### TASK TO COMPLETE
Extract every line that contains the word "pixels".

### DATA PROVIDED
BEGIN

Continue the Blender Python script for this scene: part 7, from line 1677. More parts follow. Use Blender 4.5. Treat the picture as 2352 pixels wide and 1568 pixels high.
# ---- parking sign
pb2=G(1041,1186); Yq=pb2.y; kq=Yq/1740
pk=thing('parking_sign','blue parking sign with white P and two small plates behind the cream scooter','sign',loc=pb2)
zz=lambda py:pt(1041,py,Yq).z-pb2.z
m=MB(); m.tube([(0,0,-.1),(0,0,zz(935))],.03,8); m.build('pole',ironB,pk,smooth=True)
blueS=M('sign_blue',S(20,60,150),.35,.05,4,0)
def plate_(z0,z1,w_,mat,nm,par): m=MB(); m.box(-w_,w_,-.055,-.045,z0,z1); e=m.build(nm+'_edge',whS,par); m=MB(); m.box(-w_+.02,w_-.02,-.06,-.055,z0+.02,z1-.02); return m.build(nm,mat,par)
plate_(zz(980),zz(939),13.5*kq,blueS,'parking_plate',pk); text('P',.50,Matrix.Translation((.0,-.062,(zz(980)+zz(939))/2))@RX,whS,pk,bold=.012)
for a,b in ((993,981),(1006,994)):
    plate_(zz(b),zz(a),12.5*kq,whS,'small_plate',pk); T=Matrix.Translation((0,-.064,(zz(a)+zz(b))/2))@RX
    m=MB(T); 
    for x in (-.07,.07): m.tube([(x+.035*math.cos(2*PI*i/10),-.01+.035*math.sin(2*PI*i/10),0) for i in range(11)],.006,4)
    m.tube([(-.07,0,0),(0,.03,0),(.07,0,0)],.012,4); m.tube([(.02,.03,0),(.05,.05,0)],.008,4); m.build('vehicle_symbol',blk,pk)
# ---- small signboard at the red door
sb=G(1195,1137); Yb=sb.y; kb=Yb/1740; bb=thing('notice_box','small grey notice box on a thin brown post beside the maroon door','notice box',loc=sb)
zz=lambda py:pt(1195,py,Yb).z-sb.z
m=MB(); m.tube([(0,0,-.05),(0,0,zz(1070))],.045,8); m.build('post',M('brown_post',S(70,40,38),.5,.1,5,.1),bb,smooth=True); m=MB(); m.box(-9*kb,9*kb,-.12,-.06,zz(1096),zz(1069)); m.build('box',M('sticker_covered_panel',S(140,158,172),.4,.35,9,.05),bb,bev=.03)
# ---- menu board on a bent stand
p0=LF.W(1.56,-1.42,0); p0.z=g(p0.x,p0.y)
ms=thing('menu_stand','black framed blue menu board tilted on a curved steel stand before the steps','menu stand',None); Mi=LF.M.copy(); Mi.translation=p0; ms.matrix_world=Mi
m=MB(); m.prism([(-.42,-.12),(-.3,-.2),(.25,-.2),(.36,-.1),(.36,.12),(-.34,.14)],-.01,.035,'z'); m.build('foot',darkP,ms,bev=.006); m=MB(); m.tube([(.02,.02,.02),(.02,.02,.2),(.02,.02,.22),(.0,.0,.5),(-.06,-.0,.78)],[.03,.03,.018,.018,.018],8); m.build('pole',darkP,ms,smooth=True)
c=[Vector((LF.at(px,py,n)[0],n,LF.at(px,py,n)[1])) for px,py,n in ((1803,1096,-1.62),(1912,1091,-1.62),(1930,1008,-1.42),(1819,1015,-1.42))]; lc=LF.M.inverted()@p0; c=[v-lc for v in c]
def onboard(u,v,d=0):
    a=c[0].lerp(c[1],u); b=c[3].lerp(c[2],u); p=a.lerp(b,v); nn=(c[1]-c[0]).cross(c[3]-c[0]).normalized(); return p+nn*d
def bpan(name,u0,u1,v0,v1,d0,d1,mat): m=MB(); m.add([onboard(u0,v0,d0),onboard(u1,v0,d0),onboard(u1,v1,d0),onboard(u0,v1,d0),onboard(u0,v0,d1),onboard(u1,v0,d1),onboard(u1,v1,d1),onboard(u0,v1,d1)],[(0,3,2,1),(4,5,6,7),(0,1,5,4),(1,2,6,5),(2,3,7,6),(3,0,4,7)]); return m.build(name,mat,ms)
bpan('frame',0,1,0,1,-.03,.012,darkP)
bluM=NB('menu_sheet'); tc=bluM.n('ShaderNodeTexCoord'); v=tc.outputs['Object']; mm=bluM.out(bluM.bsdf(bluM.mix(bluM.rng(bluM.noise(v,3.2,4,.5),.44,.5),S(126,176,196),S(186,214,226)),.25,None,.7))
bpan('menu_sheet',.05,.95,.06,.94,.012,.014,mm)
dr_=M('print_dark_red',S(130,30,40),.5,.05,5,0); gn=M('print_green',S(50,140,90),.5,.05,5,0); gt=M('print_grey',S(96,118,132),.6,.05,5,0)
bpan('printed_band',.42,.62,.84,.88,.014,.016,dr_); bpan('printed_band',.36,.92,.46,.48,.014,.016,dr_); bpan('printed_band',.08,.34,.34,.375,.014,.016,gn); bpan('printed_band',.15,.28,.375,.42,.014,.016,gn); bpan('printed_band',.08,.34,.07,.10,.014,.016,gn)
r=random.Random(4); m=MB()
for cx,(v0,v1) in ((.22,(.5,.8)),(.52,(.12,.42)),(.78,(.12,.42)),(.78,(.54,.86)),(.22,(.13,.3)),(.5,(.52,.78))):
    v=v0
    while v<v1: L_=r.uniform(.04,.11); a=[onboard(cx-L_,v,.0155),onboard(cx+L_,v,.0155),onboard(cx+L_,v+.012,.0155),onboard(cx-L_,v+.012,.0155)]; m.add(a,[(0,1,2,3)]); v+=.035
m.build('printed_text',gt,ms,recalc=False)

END
BEGIN

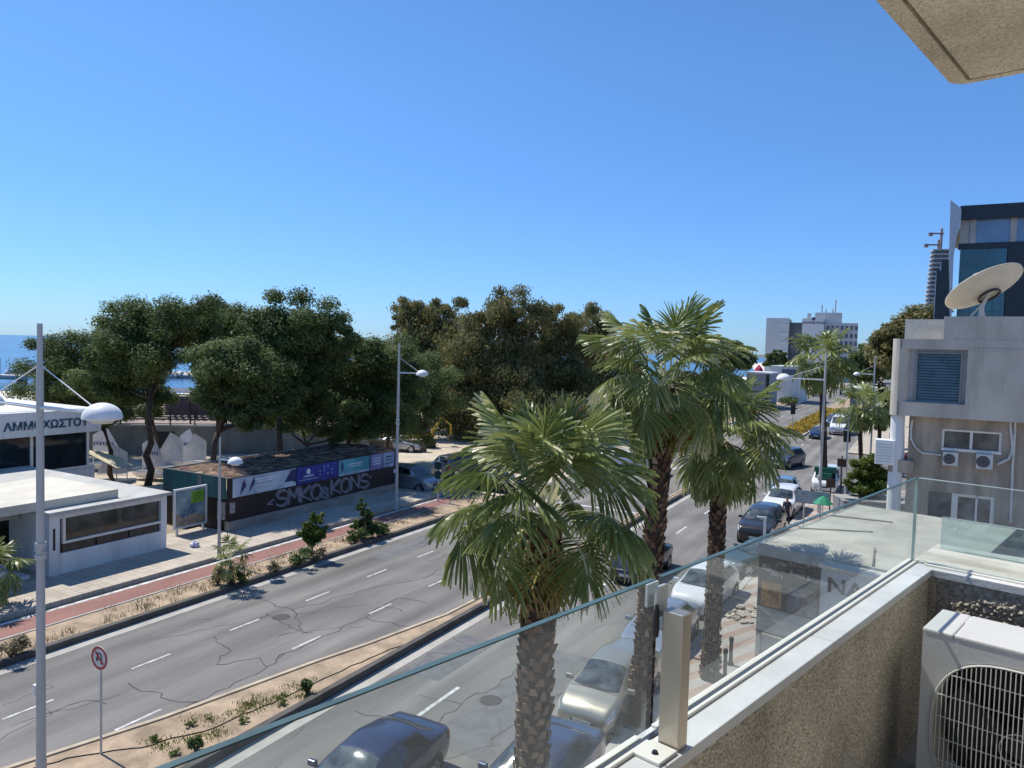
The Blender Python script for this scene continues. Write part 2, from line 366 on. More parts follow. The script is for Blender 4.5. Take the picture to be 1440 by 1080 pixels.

END

### OUTPUT OF THE EXERCISE
Continue the Blender Python script for this scene: part 7, from line 1677. More parts follow. Use Blender 4.5. Treat the picture as 2352 pixels wide and 1568 pixels high.
The Blender Python script for this scene continues. Write part 2, from line 366 on. More parts follow. The script is for Blender 4.5. Take the picture to be 1440 by 1080 pixels.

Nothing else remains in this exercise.